The research on how viewers assimilate NGN's ads is encouraging, Crocker says. He cites several figures, arguing that "unaided recalls" of advertised brands are a respectable 17 percent, and according to research done by Nielsen, about 80 percent of those polled said they liked the screens.

That may be true, but NGN's method for actually finding those viewers is complicated. Currently, the company has no arrangements with national grocery chains, so the company must send individual researchers to each potential store location to negotiate a package. The deal isn't terribly sweet for site owners: no money up front, and only a 5 to 10 percent share of ad revenue. The time it takes to work with each mom-and-pop store owner may impede rollout, a process that Twentieth Century's Tetreault and others say is critical if NGN wants to become more than just a supplemental outlet.

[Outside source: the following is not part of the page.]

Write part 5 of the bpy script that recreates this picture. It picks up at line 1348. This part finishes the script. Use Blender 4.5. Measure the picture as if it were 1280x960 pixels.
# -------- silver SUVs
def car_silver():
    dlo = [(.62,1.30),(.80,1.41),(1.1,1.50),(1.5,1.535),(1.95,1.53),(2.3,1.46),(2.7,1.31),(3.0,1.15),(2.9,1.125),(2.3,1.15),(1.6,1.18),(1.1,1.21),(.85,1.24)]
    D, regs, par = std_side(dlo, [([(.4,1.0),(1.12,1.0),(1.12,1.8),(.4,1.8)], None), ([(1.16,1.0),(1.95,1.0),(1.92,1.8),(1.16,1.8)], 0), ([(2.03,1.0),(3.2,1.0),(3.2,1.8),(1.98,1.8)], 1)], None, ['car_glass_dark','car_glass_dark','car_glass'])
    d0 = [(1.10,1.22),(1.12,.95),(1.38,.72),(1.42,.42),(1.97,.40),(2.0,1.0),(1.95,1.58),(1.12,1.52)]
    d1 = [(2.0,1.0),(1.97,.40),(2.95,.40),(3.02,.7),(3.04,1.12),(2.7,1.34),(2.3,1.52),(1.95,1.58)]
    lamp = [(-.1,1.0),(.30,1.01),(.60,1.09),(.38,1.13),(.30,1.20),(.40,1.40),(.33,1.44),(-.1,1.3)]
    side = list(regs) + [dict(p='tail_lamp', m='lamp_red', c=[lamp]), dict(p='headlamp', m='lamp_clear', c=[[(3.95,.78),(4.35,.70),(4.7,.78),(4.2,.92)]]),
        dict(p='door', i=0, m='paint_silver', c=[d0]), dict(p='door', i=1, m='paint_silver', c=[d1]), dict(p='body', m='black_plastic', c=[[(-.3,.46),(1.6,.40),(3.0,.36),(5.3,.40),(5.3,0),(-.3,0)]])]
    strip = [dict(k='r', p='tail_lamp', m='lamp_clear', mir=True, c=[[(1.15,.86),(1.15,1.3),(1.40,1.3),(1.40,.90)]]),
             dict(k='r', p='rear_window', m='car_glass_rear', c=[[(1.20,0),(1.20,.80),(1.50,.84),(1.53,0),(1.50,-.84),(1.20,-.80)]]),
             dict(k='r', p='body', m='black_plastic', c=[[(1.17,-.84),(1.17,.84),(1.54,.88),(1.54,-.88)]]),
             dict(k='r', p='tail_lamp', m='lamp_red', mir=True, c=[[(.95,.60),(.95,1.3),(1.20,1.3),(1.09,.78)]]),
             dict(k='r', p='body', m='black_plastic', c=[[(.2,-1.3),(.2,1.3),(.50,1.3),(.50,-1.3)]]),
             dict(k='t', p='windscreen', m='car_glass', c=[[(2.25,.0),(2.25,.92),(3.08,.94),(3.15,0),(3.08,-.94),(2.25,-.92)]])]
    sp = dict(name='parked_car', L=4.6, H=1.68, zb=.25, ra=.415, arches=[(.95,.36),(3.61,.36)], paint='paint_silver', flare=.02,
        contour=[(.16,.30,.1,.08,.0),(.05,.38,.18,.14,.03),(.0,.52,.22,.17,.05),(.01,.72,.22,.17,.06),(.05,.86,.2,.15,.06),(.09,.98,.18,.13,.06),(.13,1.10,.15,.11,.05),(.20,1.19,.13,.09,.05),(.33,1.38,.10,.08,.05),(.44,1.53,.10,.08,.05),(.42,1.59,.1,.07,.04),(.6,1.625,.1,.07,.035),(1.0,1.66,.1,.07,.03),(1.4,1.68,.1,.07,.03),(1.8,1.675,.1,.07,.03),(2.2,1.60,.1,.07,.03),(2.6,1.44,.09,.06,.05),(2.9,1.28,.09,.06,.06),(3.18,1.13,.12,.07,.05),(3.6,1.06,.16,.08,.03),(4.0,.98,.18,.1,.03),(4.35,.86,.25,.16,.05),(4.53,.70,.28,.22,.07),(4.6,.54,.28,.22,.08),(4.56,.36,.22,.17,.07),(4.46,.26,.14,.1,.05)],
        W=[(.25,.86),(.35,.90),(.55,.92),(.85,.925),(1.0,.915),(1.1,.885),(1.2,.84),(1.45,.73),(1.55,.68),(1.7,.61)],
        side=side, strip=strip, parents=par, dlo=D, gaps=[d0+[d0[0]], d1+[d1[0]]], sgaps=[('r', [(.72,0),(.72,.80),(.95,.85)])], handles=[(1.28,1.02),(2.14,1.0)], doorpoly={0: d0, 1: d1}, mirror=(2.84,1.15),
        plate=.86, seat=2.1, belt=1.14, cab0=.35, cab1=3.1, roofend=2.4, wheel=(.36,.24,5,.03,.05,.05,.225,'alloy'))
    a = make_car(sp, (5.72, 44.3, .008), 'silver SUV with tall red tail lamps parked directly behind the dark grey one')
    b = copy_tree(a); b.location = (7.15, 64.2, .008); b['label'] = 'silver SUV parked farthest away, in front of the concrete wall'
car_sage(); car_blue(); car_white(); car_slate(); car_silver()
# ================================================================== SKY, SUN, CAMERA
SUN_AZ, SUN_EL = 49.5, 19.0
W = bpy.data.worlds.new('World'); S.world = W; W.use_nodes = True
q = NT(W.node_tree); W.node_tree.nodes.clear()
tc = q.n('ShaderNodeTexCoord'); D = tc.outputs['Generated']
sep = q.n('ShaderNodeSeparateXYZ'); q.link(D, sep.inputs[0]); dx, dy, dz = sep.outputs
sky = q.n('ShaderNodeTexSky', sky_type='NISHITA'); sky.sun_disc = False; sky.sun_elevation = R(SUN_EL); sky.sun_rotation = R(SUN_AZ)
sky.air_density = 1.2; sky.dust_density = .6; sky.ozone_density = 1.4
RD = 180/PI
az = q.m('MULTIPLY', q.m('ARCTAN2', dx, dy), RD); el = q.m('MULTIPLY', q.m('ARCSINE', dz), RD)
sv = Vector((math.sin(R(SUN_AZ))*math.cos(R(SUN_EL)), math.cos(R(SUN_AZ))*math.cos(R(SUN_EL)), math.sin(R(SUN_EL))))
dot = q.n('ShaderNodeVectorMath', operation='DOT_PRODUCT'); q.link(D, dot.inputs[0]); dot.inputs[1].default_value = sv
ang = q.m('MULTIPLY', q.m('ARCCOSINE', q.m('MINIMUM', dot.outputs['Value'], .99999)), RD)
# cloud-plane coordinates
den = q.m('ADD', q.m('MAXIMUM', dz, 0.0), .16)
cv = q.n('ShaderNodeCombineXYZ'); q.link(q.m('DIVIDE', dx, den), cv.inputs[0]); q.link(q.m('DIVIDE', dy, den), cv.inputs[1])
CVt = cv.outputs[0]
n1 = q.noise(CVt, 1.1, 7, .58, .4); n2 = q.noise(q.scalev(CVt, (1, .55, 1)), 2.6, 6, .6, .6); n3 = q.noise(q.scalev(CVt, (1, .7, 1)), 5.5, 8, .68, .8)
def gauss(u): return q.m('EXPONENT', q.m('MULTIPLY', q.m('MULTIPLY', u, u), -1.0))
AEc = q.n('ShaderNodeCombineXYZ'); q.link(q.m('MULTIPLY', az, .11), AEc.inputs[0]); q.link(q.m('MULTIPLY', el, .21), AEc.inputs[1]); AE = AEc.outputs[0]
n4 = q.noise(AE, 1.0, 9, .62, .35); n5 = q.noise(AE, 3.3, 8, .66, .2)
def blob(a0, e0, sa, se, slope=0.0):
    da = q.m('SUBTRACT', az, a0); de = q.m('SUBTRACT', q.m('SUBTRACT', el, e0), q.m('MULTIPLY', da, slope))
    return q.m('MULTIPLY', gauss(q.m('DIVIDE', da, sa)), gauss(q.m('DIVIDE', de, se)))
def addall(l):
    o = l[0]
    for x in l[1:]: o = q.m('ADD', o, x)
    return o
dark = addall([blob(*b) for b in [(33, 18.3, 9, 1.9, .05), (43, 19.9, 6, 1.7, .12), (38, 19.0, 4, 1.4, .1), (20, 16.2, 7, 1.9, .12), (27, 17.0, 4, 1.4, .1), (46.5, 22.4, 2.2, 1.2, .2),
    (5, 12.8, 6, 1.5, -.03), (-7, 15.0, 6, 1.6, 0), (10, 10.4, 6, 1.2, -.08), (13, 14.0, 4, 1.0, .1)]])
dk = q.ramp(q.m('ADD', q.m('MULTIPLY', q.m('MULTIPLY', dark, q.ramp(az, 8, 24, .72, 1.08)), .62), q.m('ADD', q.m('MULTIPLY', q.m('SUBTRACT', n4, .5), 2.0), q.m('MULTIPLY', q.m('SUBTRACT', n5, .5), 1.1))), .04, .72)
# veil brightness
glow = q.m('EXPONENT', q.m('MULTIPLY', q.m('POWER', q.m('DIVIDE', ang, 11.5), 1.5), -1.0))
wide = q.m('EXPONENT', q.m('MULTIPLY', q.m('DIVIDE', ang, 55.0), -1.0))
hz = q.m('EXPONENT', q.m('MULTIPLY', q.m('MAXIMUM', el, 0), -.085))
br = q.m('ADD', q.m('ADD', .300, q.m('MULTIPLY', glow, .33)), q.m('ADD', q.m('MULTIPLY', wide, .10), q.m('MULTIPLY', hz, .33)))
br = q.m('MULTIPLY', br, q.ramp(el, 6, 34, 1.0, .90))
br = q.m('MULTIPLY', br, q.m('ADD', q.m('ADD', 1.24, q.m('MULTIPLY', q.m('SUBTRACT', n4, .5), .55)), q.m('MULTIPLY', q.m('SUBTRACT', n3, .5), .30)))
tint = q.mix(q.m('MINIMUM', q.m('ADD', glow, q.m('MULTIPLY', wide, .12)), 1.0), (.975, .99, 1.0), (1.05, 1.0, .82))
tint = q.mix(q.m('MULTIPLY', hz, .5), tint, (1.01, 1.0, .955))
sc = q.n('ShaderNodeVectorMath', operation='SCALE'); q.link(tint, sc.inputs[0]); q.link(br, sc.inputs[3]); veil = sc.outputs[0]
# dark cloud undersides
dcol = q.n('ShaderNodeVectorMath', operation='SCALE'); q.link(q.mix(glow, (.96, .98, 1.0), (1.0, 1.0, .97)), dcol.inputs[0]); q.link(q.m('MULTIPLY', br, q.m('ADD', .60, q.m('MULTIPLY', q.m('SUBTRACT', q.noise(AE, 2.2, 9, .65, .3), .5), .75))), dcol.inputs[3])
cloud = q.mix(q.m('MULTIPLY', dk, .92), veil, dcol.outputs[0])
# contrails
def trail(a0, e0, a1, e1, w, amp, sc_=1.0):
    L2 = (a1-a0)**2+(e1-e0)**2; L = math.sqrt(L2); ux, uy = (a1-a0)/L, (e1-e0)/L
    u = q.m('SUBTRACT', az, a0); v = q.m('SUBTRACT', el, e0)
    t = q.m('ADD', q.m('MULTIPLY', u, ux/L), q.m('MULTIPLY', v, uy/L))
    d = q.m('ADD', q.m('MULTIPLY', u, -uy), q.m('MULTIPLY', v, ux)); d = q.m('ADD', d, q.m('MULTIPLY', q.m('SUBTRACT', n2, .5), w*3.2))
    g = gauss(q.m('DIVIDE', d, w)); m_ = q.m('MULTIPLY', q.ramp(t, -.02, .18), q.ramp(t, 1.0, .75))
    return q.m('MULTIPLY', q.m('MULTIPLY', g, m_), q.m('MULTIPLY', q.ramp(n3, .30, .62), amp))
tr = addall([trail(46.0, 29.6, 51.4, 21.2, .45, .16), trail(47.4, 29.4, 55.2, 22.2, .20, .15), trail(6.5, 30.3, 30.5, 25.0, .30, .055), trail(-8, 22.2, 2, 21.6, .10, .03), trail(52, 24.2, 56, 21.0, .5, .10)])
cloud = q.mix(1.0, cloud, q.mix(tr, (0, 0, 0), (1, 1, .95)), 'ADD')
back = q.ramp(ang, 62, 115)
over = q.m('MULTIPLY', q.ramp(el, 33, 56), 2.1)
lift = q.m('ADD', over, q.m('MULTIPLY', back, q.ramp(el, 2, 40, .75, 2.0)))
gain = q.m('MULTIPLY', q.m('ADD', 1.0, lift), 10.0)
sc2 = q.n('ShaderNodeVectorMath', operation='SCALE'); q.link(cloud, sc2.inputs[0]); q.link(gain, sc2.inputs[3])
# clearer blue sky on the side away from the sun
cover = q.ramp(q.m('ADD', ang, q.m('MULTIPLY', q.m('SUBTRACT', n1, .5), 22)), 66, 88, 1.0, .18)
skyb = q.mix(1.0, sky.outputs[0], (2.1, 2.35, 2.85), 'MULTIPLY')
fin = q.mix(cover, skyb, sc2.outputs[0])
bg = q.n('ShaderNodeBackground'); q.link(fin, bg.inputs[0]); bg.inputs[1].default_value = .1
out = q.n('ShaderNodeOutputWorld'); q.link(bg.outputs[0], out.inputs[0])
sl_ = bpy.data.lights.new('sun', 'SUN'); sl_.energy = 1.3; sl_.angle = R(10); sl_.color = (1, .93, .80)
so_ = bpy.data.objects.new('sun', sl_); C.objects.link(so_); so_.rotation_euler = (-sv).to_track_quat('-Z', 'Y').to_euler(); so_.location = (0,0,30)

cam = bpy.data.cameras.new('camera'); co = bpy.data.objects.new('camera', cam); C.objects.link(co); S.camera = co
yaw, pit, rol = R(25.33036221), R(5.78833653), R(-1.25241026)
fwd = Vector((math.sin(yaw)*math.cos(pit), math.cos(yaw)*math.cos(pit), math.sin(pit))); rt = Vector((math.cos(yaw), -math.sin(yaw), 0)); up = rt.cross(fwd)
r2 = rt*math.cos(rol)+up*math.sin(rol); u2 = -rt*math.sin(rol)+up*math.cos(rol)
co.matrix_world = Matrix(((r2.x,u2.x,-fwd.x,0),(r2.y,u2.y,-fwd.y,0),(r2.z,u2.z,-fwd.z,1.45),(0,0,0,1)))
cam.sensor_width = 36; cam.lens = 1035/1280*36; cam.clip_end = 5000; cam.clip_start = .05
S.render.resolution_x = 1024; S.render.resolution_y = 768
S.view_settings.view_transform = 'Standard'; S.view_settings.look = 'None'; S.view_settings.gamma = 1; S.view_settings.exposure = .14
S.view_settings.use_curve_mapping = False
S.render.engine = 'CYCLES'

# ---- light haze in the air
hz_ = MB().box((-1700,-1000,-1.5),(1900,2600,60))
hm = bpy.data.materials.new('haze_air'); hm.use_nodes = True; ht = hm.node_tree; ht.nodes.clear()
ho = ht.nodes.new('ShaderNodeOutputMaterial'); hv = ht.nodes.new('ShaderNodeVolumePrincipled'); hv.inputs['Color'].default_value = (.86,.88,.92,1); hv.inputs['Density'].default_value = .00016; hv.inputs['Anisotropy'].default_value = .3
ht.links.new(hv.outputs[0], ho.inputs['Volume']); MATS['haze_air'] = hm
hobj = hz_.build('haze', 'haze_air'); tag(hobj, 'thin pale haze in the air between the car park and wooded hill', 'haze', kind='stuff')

Still, Crocker says that profitability "is on the horizon" for NGN, in part because the service tends to offer a less expensive buy than in the entrenched world of billboards, with its powerhouses like Infinity Outdoor .

As for effectiveness, the arguments cut both ways. On one hand, customers aren't used to seeing ads in a convenience store, which could make them more receptive. They're also, undoubtedly, a captive audience. On the other, there's a possibility for a backlash. Having already made product choices in the aisles, customers might be less amenable to seeing even more touting at the register. And while NGN boasts of 48 million impressions per week , you can't help but raise the quantity-over-quality argument. If marketing is everywhere, is it nowhere?

One way NGN might avoid the noise problem is through additional content, like news and traffic information. "I can buy [the critics'] argument if all we did was straight advertising," Crocker says. "But we're a clutter-breaking medium. If someone may have not had time to read the paper as part of their busy life, then we can help." Among other deals, NGN has a national partnership with ABC News and, in Los Angeles, an agreement with the Spanish-language newspaper La Opini-n.

For all of its flaws, advertisers sing the joys of the program's immediacy. "The big difference between NGN and an outdoor campaign is that with an outdoor campaign, by the time you get the production and creative together, it could take two weeks," Tetreault says. "With NGN that can be a 24-hour process." Hence the willingness of political campaigns to use it; this past November, Hillary Clinton opponent Rick Lazio bought some time in the waning moments of his ill-fated Senate bid.

If NGN, which has signed up several hundred venues in Paris, Sydney and London in addition to its U.S. locations, plans to become a truly broad-based channel, the firm may also need to shift its focus. Right now it targets decidedly lower-end consumers, the kind who are more likely to watch Twentieth Century's Divorce Court than, say, Nightline.

"I think we're moving away from billboard advertising to being ... a real media company that attracts the eyeballs because we have content that people want, the content that's right for someone who is standing in line," says NGN's Crocker.